WORK TO DO:
Your task is to output the entries below word for word.
── ROWS ──
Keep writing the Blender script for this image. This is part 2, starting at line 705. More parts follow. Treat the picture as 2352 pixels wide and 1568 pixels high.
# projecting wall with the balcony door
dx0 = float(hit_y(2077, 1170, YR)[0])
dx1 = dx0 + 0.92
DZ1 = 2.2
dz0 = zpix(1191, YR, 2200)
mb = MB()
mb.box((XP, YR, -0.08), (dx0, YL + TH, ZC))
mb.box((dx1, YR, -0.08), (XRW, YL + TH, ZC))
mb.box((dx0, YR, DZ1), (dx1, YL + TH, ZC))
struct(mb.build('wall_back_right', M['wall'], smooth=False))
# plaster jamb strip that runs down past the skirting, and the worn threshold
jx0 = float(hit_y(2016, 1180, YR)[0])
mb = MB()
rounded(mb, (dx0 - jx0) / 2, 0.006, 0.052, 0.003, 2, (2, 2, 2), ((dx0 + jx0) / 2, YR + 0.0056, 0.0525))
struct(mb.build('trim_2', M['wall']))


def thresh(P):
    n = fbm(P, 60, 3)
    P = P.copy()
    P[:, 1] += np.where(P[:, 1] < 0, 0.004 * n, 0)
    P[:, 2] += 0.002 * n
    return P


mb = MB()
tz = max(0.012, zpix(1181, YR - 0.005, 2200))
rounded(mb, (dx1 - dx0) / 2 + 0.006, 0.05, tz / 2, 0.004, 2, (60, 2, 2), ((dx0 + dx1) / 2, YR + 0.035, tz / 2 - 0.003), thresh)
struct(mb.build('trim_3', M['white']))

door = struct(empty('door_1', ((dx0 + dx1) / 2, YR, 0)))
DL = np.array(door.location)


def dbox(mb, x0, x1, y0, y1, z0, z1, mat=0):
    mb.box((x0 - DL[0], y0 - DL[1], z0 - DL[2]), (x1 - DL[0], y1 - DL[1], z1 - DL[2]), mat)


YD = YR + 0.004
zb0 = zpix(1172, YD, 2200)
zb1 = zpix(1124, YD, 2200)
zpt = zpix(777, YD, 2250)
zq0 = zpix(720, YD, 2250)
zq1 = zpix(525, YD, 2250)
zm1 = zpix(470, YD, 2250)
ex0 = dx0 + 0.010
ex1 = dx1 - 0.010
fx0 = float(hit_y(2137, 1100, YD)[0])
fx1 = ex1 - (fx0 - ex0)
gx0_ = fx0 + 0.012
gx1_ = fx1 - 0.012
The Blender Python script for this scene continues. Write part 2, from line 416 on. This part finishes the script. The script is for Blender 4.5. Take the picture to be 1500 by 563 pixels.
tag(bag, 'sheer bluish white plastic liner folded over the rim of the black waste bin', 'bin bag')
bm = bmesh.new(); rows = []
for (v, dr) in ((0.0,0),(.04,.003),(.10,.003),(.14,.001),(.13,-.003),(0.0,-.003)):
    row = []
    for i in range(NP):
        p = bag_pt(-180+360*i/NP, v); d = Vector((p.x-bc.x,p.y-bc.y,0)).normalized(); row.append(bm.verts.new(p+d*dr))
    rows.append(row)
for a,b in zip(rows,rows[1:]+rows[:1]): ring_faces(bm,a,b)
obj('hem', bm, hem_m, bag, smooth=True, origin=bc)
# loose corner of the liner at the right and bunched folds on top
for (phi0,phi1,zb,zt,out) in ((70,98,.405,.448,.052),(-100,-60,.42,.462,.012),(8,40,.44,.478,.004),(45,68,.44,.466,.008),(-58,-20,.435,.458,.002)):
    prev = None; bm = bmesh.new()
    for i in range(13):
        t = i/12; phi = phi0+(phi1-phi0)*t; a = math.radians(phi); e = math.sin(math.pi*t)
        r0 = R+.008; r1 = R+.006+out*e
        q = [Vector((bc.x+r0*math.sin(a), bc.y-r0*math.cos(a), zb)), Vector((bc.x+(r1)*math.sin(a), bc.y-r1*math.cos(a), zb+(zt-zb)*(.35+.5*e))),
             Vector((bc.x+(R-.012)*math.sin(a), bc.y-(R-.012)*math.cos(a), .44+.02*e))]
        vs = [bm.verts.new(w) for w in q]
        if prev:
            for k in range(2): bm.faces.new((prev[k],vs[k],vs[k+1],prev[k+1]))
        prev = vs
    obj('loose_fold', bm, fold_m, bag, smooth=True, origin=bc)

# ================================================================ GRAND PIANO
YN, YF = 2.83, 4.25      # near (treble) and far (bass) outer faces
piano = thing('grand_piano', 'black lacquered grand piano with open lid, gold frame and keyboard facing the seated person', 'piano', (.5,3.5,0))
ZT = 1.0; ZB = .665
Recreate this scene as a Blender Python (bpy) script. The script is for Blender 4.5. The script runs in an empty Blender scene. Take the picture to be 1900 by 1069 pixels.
───
RESULT FOR THIS TASK:
Keep writing the Blender script for this image. This is part 2, starting at line 705. More parts follow. Treat the picture as 2352 pixels wide and 1568 pixels high.
# projecting wall with the balcony door
dx0 = float(hit_y(2077, 1170, YR)[0])
dx1 = dx0 + 0.92
DZ1 = 2.2
dz0 = zpix(1191, YR, 2200)
mb = MB()
mb.box((XP, YR, -0.08), (dx0, YL + TH, ZC))
mb.box((dx1, YR, -0.08), (XRW, YL + TH, ZC))
mb.box((dx0, YR, DZ1), (dx1, YL + TH, ZC))
struct(mb.build('wall_back_right', M['wall'], smooth=False))
# plaster jamb strip that runs down past the skirting, and the worn threshold
jx0 = float(hit_y(2016, 1180, YR)[0])
mb = MB()
rounded(mb, (dx0 - jx0) / 2, 0.006, 0.052, 0.003, 2, (2, 2, 2), ((dx0 + jx0) / 2, YR + 0.0056, 0.0525))
struct(mb.build('trim_2', M['wall']))


def thresh(P):
    n = fbm(P, 60, 3)
    P = P.copy()
    P[:, 1] += np.where(P[:, 1] < 0, 0.004 * n, 0)
    P[:, 2] += 0.002 * n
    return P


mb = MB()
tz = max(0.012, zpix(1181, YR - 0.005, 2200))
rounded(mb, (dx1 - dx0) / 2 + 0.006, 0.05, tz / 2, 0.004, 2, (60, 2, 2), ((dx0 + dx1) / 2, YR + 0.035, tz / 2 - 0.003), thresh)
struct(mb.build('trim_3', M['white']))

door = struct(empty('door_1', ((dx0 + dx1) / 2, YR, 0)))
DL = np.array(door.location)


def dbox(mb, x0, x1, y0, y1, z0, z1, mat=0):
    mb.box((x0 - DL[0], y0 - DL[1], z0 - DL[2]), (x1 - DL[0], y1 - DL[1], z1 - DL[2]), mat)


YD = YR + 0.004
zb0 = zpix(1172, YD, 2200)
zb1 = zpix(1124, YD, 2200)
zpt = zpix(777, YD, 2250)
zq0 = zpix(720, YD, 2250)
zq1 = zpix(525, YD, 2250)
zm1 = zpix(470, YD, 2250)
ex0 = dx0 + 0.010
ex1 = dx1 - 0.010
fx0 = float(hit_y(2137, 1100, YD)[0])
fx1 = ex1 - (fx0 - ex0)
gx0_ = fx0 + 0.012
gx1_ = fx1 - 0.012
The Blender Python script for this scene continues. Write part 2, from line 416 on. This part finishes the script. The script is for Blender 4.5. Take the picture to be 1500 by 563 pixels.
tag(bag, 'sheer bluish white plastic liner folded over the rim of the black waste bin', 'bin bag')
bm = bmesh.new(); rows = []
for (v, dr) in ((0.0,0),(.04,.003),(.10,.003),(.14,.001),(.13,-.003),(0.0,-.003)):
    row = []
    for i in range(NP):
        p = bag_pt(-180+360*i/NP, v); d = Vector((p.x-bc.x,p.y-bc.y,0)).normalized(); row.append(bm.verts.new(p+d*dr))
    rows.append(row)
for a,b in zip(rows,rows[1:]+rows[:1]): ring_faces(bm,a,b)
obj('hem', bm, hem_m, bag, smooth=True, origin=bc)
# loose corner of the liner at the right and bunched folds on top
for (phi0,phi1,zb,zt,out) in ((70,98,.405,.448,.052),(-100,-60,.42,.462,.012),(8,40,.44,.478,.004),(45,68,.44,.466,.008),(-58,-20,.435,.458,.002)):
    prev = None; bm = bmesh.new()
    for i in range(13):
        t = i/12; phi = phi0+(phi1-phi0)*t; a = math.radians(phi); e = math.sin(math.pi*t)
        r0 = R+.008; r1 = R+.006+out*e
        q = [Vector((bc.x+r0*math.sin(a), bc.y-r0*math.cos(a), zb)), Vector((bc.x+(r1)*math.sin(a), bc.y-r1*math.cos(a), zb+(zt-zb)*(.35+.5*e))),
             Vector((bc.x+(R-.012)*math.sin(a), bc.y-(R-.012)*math.cos(a), .44+.02*e))]
        vs = [bm.verts.new(w) for w in q]
        if prev:
            for k in range(2): bm.faces.new((prev[k],vs[k],vs[k+1],prev[k+1]))
        prev = vs
    obj('loose_fold', bm, fold_m, bag, smooth=True, origin=bc)

# ================================================================ GRAND PIANO
YN, YF = 2.83, 4.25      # near (treble) and far (bass) outer faces
piano = thing('grand_piano', 'black lacquered grand piano with open lid, gold frame and keyboard facing the seated person', 'piano', (.5,3.5,0))
ZT = 1.0; ZB = .665
Recreate this scene as a Blender Python (bpy) script. The script is for Blender 4.5. The script runs in an empty Blender scene. Take the picture to be 1900 by 1069 pixels.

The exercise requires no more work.